Rollins begins his anti-hipster tirade privately, quietly, almost idly, pointing out a couple albums and claiming they’re for an “elitist group of young people.” He’s being interviewed. He’s interrupted by a girl off-screen yelling “Henry Rollins is here?!” Visibly agitated, Rollins responds tersely, to the interviewer, “Here we go.”

We then hear the girl – and her friends – erupt in laughter, which Rollins immediately interprets as being directed at him, because “to these people, I’m kind of old and in the way, [and] am normal, and have sold out.” His interviewer laughs, obviously trying to passively quell what she can see is an escalating awkward situation.
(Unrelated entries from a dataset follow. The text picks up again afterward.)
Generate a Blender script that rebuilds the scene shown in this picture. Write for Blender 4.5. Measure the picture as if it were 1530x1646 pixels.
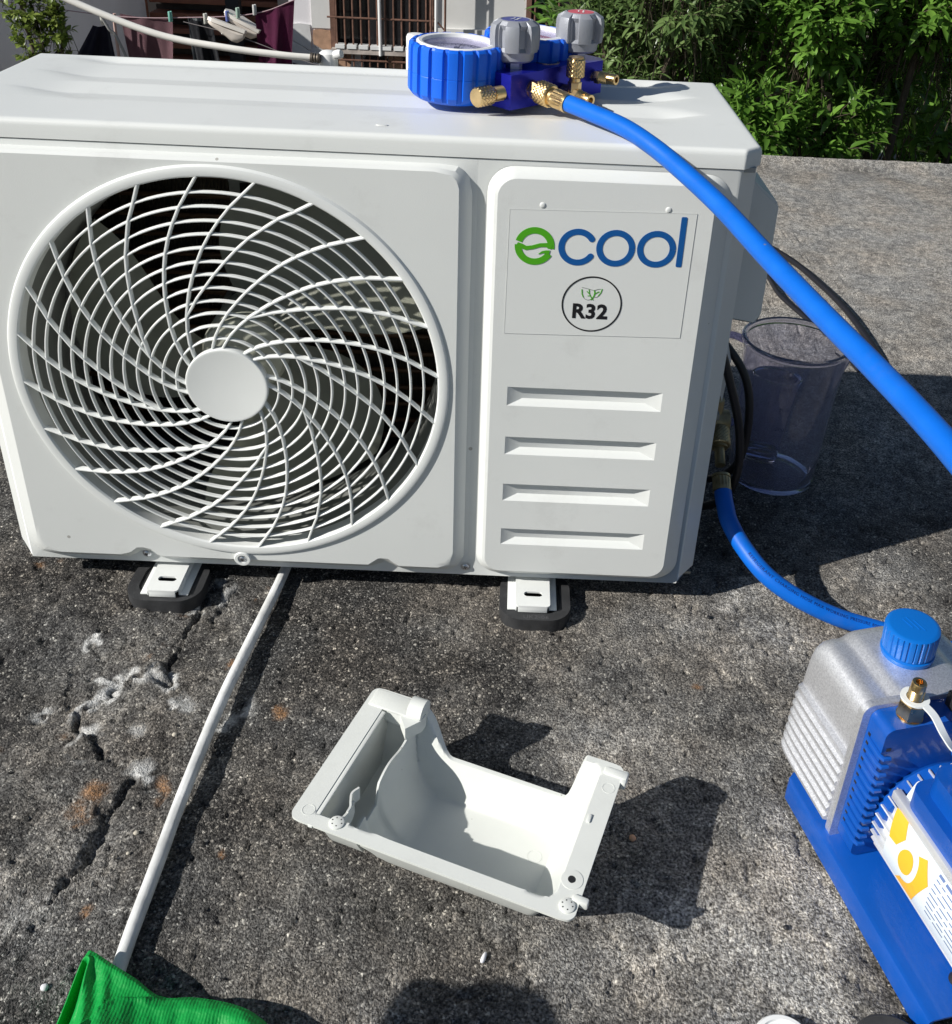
import bpy, bmesh, math, random
import numpy as np
from mathutils import Vector, Matrix, Euler
from mathutils.geometry import tessellate_polygon
R = math.radians
sc = bpy.context.scene
for o in list(bpy.data.objects): bpy.data.objects.remove(o)
COL = sc.collection

# ------------------------------------------------------------------ camera
cd = bpy.data.cameras.new('camera'); cam = bpy.data.objects.new('camera', cd); COL.objects.link(cam)
cam.location = (0.5319, -0.9194, 0.7524)
cam.rotation_euler = (R(61.1196), R(-2.2964), R(0.9396))
cd.sensor_fit = 'HORIZONTAL'; cd.sensor_width = 36.0
cd.lens = 1627.1 / 1530 * 36
cd.shift_x = -(816.3 - 765) / 1530; cd.shift_y = (626.0 - 823) / 1530
cd.clip_start = 0.02; cd.clip_end = 400
sc.camera = cam
# ------------------------------------------------------------------ light
SUN = Vector((0.91 * 1.5, 0.416 * 1.5, -1.0)).normalized()      # direction the light travels
elev = math.asin(-SUN.z); az = math.atan2(-SUN.x, -SUN.y)
w = bpy.data.worlds.new('World'); sc.world = w; w.use_nodes = True
nt = w.node_tree; nt.nodes.clear()
sky = nt.nodes.new('ShaderNodeTexSky'); sky.sky_type = 'NISHITA'; sky.sun_disc = False
sky.sun_elevation = elev; sky.sun_rotation = az; sky.air_density = 1.0; sky.dust_density = 0.6; sky.ozone_density = 1.5
bg = nt.nodes.new('ShaderNodeBackground'); bg.inputs[1].default_value = 0.05
wo = nt.nodes.new('ShaderNodeOutputWorld')
nt.links.new(sky.outputs[0], bg.inputs[0]); nt.links.new(bg.outputs[0], wo.inputs[0])
sd = bpy.data.lights.new('sun', 'SUN'); sd.energy = 4.8; sd.angle = R(0.5); sd.color = (1.0, 0.965, 0.91)
so = bpy.data.objects.new('sun', sd); COL.objects.link(so)
so.rotation_euler = SUN.to_track_quat('-Z', 'Y').to_euler(); so.location = (-3, -3, 4)
sc.view_settings.view_transform = 'Standard'; sc.view_settings.look = 'None'
sc.view_settings.exposure = 0.2; sc.view_settings.gamma = 1.0; sc.view_settings.use_curve_mapping = False
sc.render.engine = 'CYCLES'
sc.cycles.max_bounces = 10; sc.cycles.transparent_max_bounces = 12; sc.cycles.transmission_bounces = 10

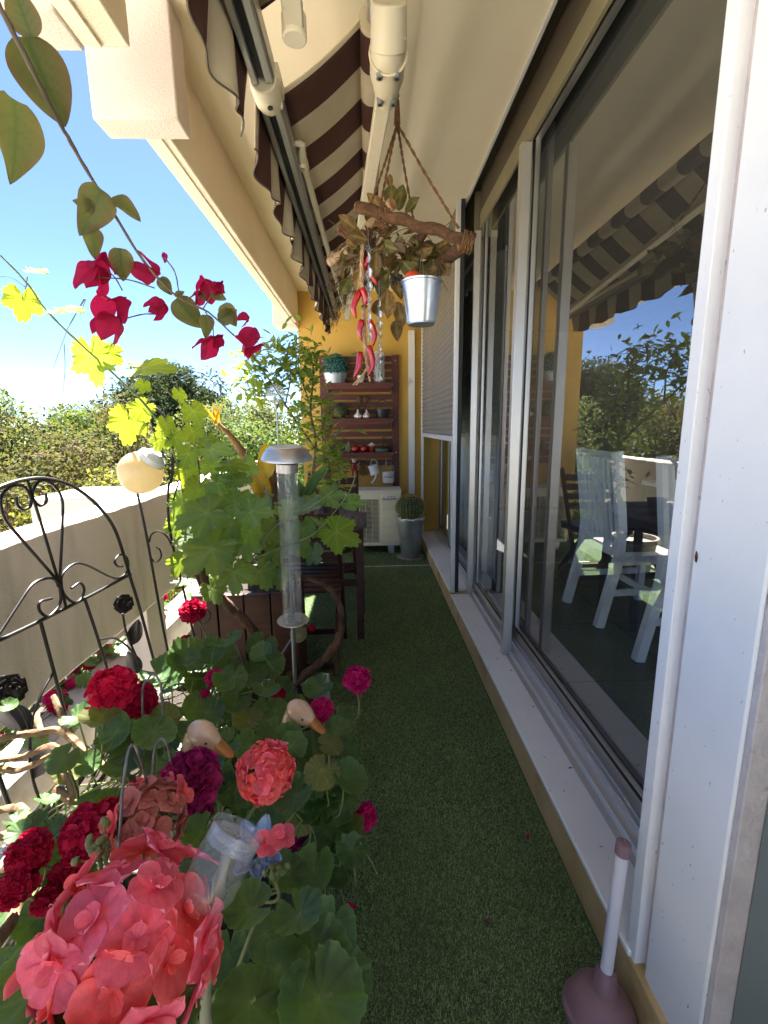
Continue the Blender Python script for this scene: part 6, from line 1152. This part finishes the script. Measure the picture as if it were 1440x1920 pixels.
MB().lathe([(0.050, -hgt), (0.050, -hgt + 0.006), (0.053, -hgt + 0.006), (0.073, -0.004), (0.077, -0.003), (0.078, 0.003), (0.074, 0.004), (0.070, -0.004), (0.050, -hgt + 0.012), (0.0, -hgt + 0.012)], a0, 36).build('pail', M['zinc'], t); MB().lathe([(0.0, -hgt + .004), (0.049, -hgt + 0.003)], a0, 24, cap=False).build('base', M['zinc_dull'], t)
MB().tube([a0 + Vector((0.0, -0.074, 0)), a0 + Vector((0.0, -0.02, 0.09)), a0 + Vector((0.0, 0.02, 0.09)), a0 + Vector((0.0, 0.074, 0))], 0.0011, 6).build('handle', M['zinc'], t); MB().lathe([(0.0, -.02), (0.069, -.02)], a0, 20, cap=False).build('filling', M['soil'], t)
s = MB()
for k in range(240):
    p = a0 + Vector((rg.gauss(0.02, .035), rg.gauss(0, .03), rg.uniform(-.015, .05))); d = Vector((rg.gauss(0, 1), rg.gauss(0, 1), rg.gauss(.5, 1))).normalized() * rg.uniform(.01, .022); x = d.orthogonal().normalized() * .002; s.add([p - x, p + x, p + d], [(0, 1, 2)])
s.build('dried_flowers', mat('dried_flower', srgb('#9a8663'), .9, srgb('#6f5c40'), 50), t, smooth=False)['kind'] = 'stuff'
MB().sphere(a0 + Vector((-0.035, -0.03, 0.012)), 0.026, 14, 9, (1.1, .8, .8)).build('orange_pod', mat('orange_pod', srgb('#d1461a'), .4), t)

# ---------------------------------------------------------------- iron trellis with roses
XT = -0.95
t = thing('iron_trellis', 'black wrought iron trellis with arched top, scrolls and iron roses', 'trellis', PX(150, 1500, XT)); rg = random.Random(3)
def rod(pts, r=0.0042, nm='scroll', sm=6): return MB().tube(spline([PX(x, y, XT) for x, y in pts], sm), r, 8).build(nm, M['iron'], t)
rod([(-75, 1330), (-82, 1180), (-78, 1060), (-60, 985), (-30, 935), (0, 914), (45, 900), (90, 898), (140, 914), (185, 950), (215, 992), (235, 1050), (246, 1088), (262, 1140), (290, 1245), (318, 1350), (345, 1450)], 0.0060, 'arch')
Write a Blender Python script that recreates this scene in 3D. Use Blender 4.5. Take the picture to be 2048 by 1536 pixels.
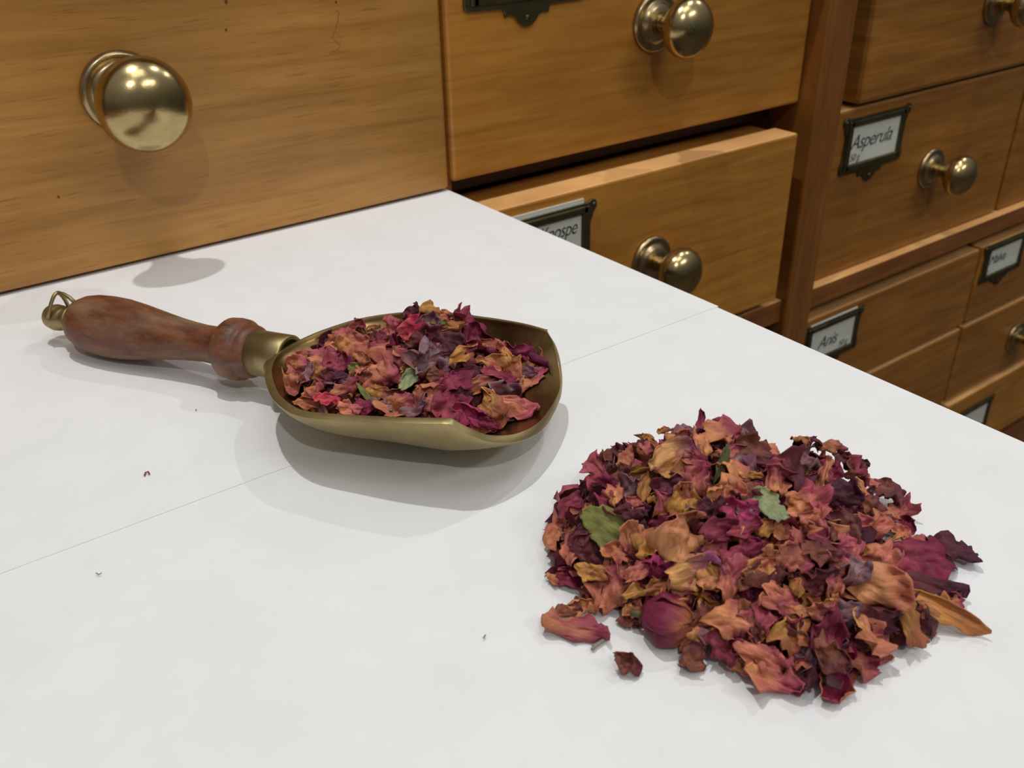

“Get in the van man! Get in the van,” the off-screen girl yells, and here we can see something inside Rollins snap. He looks up from the CDs he’s thumbing through with the iciest of glares and begins to walk at a disturbing pace to the offending commenter.

“Oh, oh, I see, is this where the young elitist hipsters take on the ancient, dodgy in-the-way types?” Rollins says, now directly in front of the girl, who is sitting down, grinning and saying “No, no…no…I love your band.” Rollins is also grinning.

The awkward exchange goes on for another couple of minutes and takes on a few participants.

“Feel exhilarated?” he says to the woman interviewing him afterward. Then, in the car, later, “I knew that would happen. I could feel it when I walked into the store.”